Investment trusts, unusually, have not performed as well as unit trusts. It should be noted, however, that only nine investment trusts in the sector have been available for at least five years, compared with the more than 80-strong unit trust sector.

The best-performing investment trust is the Africa Opportunity Fund. The $49.5m trust differs to many of its peers in that it has a one-continent strategy. Its highest exposure is to Ghana, where 28 per cent of the fund is invested, followed by 18 per cent in Senegal and 16 per cent in Zambia. The trust is listed on Aim on the London Stock Exchange and is domiciled in the Cayman Islands. It is managed by its two founding principals, Francis Daniels and Robert Knapp.

Outlook for 2014

With many countries now in a recovery phase, many analysts predict 2014 will be a better year for emerging markets. That said, not all emerging markets will benefit, and some may suffer from any tapering in the US quantitative easing programme.
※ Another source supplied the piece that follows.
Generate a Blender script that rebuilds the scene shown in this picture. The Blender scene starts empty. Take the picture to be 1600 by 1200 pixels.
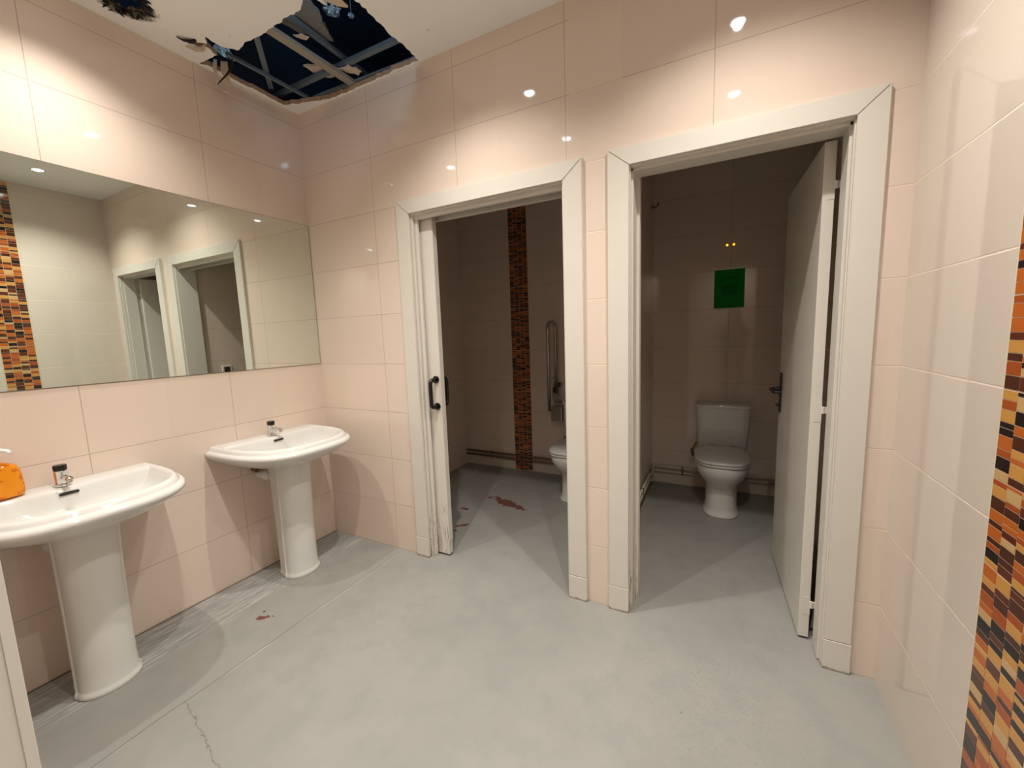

One positive is that many markets are not correlated. For example, if something were to happen in Nigeria, it would not affect Argentina as much as it would a neighbouring African nation. Analysts also predict China will make a comeback during the year.

So, 2014 could be the year of the global emerging market.

Five questions to ask:

1. Which countries does the fund invest in?

Many funds will invest in the larger economies, although some invest mainly in smaller southeast Asian countries or African countries. It is possible to invest in both, but some management teams prefer a smaller focus.

2. What market cap does the fund specialise in?

Small-cap emerging markets funds may be higher risk, even though they have been popular and performing well. Look at what the fund is investing in and in which countries small-cap could be less risky.

3. Does the fund invest in frontier markets?

Some funds will invest in much less developed countries – frontier markets. With that comes greater risk, although potentially higher prospects.

4. Which currency is the fund issued in?

It may not make much of a difference, but be sure the fund is domiciled either in sterling or US dollars. Some are in local currency, although these should only be used for more risk-inclined investors.

5. What is the fund’s strategy?

Investors should always look at the fund’s strategy before investing. Different funds are made for different risk levels, and global emerging markets can be a particularly risky investment.